From a very high level, paid products such as VMware and Hyper-V are more mature and offer more features. They also offer a broader HCL list and more software solutions can integrate with them.
How many VMs are you running today? Also, do you use local or centralized storage?
i was thinking more direct showcase of some features. For example iscsi setup to a new SR for hyper-V vs XCP-ng
we have 4 hosts. the setup for XCP-ng is simple and in DR just as easy to rebuild. We have a hyper-v 2 host setup that we let them setup ££ and it took 2 days just to setup the hosts, with all the shared storage, WitnessDisk etc…
we support both but i’m sure i’d rather continue supporting XCP-ng over hyper-v anyday.
and yes, i’m not 100% on hyper -v but even some simple tasks are over engineered and thus fail, and snapshots you can’t keep as they fill up and then can’t be merged. Warning 101 from company.

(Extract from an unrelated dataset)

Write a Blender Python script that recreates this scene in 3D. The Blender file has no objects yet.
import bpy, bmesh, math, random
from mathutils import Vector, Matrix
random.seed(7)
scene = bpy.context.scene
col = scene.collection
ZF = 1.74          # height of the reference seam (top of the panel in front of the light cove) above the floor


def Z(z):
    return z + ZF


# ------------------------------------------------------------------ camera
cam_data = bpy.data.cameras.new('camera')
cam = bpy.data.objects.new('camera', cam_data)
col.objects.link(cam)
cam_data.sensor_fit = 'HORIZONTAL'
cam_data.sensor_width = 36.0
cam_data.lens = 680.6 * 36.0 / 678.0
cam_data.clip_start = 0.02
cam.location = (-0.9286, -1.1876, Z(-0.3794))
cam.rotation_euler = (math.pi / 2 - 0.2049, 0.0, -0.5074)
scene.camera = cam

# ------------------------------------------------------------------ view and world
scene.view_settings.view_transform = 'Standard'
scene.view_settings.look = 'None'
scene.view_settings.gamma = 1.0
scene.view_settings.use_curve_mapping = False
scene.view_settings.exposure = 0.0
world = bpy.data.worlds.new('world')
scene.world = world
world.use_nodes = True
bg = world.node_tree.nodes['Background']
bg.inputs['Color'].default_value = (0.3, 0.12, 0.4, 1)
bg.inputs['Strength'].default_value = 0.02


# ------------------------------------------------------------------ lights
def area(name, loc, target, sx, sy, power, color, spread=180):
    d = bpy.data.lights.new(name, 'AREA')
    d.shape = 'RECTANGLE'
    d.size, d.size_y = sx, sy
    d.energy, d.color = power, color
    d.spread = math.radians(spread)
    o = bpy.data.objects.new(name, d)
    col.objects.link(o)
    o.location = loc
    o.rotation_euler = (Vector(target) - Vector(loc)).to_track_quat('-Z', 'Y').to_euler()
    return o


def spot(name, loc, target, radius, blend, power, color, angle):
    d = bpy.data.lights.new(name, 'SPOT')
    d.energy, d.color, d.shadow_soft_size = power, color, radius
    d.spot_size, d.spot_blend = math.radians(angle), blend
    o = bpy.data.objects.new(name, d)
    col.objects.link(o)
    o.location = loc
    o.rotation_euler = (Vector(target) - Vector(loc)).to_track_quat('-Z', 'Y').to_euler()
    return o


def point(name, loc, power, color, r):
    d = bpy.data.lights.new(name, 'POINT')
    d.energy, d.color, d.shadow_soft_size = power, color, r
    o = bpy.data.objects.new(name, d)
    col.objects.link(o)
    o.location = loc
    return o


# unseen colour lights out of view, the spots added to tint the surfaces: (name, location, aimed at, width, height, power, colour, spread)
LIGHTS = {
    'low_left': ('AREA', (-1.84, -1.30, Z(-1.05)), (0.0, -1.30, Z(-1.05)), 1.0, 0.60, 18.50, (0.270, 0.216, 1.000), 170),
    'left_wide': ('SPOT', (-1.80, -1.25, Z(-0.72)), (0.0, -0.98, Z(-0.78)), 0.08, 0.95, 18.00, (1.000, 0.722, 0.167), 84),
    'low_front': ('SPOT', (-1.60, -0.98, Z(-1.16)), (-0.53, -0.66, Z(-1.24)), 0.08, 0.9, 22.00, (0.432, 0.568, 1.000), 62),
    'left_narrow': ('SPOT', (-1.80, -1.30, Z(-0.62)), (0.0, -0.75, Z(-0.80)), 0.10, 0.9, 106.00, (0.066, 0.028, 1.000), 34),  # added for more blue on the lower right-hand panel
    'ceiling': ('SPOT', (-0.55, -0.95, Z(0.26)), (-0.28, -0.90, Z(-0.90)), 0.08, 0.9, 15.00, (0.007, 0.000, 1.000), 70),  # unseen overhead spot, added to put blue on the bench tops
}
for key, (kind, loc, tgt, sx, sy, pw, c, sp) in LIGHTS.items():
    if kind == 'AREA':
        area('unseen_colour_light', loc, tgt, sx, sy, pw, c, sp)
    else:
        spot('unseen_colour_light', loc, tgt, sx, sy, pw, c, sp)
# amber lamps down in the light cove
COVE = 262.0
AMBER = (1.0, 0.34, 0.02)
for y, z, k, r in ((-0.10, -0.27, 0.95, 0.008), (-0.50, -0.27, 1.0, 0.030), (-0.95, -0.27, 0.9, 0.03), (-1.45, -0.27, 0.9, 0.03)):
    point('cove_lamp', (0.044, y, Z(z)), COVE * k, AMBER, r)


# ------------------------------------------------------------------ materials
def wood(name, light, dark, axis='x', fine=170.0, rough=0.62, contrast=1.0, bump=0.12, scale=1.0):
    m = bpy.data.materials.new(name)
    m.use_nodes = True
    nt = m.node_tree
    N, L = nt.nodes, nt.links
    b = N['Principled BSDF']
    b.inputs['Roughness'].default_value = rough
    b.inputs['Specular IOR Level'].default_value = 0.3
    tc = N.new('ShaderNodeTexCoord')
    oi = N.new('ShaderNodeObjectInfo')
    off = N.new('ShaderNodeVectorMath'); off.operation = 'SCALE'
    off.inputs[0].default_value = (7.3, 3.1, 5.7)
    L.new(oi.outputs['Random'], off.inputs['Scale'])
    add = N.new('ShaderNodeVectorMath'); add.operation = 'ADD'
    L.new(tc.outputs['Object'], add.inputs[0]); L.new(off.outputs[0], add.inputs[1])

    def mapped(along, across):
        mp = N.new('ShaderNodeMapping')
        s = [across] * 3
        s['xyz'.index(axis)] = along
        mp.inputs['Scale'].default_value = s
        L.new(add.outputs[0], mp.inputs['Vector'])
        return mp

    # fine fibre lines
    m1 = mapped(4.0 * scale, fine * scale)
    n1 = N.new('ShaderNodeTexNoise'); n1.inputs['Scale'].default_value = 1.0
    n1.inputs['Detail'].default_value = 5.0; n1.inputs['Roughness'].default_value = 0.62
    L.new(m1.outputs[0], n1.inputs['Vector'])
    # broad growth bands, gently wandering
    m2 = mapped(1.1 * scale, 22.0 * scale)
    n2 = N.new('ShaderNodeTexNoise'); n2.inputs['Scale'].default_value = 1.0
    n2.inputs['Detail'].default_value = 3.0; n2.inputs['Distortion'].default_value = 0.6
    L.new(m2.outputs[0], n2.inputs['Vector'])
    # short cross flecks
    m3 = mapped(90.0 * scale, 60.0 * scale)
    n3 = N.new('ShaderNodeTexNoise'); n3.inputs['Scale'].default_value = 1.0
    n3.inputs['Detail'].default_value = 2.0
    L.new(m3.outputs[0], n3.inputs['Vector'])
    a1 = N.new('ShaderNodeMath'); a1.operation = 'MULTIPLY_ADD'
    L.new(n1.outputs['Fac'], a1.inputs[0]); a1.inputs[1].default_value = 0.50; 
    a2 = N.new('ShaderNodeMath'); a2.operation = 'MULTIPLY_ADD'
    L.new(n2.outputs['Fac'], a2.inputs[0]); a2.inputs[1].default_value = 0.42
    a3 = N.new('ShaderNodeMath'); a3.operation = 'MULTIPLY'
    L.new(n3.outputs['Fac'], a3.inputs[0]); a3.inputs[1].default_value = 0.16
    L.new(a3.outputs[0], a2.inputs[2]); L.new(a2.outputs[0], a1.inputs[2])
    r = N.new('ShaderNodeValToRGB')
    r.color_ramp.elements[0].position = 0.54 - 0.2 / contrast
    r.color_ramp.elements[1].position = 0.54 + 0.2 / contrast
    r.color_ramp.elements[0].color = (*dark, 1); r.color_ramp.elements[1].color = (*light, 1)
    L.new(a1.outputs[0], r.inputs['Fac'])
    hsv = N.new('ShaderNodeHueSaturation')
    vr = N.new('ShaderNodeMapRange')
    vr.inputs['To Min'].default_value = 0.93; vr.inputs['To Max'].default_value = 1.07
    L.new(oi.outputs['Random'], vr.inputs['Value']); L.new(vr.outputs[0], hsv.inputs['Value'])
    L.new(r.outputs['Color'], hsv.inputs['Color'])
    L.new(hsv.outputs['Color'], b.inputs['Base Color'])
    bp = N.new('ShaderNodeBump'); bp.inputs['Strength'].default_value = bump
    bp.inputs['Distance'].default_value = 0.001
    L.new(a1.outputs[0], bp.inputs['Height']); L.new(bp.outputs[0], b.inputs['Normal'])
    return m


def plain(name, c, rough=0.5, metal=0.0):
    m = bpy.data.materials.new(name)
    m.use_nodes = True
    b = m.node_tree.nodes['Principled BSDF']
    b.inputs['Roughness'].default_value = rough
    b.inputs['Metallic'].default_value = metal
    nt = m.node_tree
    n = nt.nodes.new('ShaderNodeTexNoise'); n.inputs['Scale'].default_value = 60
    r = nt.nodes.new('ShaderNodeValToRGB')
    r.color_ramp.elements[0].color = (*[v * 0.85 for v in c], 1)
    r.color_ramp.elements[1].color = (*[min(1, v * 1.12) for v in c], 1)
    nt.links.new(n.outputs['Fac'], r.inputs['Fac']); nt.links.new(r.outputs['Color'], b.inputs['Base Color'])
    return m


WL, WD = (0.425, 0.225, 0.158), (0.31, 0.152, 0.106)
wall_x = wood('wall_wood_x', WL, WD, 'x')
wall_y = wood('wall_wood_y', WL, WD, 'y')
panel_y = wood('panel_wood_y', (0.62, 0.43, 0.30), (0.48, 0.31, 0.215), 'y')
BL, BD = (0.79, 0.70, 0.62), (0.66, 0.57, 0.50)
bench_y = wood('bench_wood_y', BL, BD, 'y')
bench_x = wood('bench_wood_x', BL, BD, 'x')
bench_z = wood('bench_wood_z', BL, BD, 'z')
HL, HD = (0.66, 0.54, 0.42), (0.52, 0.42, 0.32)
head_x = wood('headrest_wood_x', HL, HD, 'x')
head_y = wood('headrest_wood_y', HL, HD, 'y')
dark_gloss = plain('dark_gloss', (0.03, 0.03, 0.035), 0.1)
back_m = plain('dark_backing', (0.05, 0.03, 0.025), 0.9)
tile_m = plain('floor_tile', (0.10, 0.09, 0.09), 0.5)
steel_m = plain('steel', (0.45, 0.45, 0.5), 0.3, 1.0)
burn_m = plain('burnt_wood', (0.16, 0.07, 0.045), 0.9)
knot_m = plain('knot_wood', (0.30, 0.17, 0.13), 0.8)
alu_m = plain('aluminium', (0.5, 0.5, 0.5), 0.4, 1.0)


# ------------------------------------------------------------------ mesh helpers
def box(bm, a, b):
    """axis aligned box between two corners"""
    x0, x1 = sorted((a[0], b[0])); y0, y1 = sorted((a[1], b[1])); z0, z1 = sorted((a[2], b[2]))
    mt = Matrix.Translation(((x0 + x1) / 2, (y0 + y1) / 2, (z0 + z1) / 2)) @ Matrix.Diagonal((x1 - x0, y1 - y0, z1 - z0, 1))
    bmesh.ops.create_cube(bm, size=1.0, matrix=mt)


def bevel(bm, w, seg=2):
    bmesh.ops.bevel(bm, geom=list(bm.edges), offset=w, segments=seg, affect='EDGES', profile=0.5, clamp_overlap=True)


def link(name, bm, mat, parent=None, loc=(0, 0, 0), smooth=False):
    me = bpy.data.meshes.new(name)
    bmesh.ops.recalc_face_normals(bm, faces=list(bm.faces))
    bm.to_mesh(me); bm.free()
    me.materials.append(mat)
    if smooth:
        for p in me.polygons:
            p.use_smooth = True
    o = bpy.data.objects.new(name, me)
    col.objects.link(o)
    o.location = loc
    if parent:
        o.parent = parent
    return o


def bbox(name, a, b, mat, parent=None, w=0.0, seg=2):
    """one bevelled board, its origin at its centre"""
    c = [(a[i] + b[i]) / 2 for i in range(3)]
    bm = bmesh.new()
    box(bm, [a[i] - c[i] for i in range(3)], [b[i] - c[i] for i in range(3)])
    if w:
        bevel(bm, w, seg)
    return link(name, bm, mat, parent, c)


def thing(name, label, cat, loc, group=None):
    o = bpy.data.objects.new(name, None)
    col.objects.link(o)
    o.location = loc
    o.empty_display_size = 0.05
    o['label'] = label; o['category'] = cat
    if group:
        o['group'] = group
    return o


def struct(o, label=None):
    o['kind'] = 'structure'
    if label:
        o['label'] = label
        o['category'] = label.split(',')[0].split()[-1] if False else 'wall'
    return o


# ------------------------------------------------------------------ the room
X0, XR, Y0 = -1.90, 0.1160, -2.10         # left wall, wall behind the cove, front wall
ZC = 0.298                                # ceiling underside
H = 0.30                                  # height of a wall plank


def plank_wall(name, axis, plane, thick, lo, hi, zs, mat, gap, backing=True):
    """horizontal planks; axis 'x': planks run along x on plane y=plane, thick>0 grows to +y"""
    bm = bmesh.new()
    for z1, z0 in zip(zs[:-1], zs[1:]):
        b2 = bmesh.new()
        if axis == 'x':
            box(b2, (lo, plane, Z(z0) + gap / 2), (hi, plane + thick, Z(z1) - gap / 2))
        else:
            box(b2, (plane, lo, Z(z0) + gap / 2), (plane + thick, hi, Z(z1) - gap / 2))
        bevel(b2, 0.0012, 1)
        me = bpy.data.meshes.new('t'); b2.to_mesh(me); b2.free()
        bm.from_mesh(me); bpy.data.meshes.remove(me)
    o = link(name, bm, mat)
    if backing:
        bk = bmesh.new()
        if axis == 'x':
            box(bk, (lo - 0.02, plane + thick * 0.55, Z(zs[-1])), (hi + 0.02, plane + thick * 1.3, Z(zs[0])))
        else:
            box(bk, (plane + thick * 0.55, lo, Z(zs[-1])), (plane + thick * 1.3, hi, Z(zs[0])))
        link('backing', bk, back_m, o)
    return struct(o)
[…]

We use both, much prefer xcp-ng to be honest for DR purposes with Xen Orchestra much easier and straight forward without needing third party software, and not having to worry about windows being a hyper visor either. Most things in xcp-ng are very easy to implement.
old thread I know - I love so much about xcp-ng , I’m sort of hung up on 3 things 1) 2tb disk limitation of vhd 2) unable to expand a disk without powering down the vm 3) nothing like vconvert - much more brute force to get systems migrated in from say vsphere. we run mostly vsphere ent but I keep swinging back to xcp-ng its so easy to do so many things - especially with xoa .
Yeah, that’s it with HyperV your one borked update to being completely offline. Much more of an attach surface as well having HyperV run on Windows - much more to go wrong.
Honestly the post you linked sounds like a total hack work around that “could” be disabled during the next system upgrade. I’m not sure I’d trust the workaround if the data on expanded set (>2Tb) were mission critical.
I don’t see the 2TB as an issue because creating virtual disks that large is bad storage design. For our clients using larger storage they are either using either a NAS or presenting iSCSI over to a virtualized WIndows server. This design is preferred no matter what hypervisor you are using.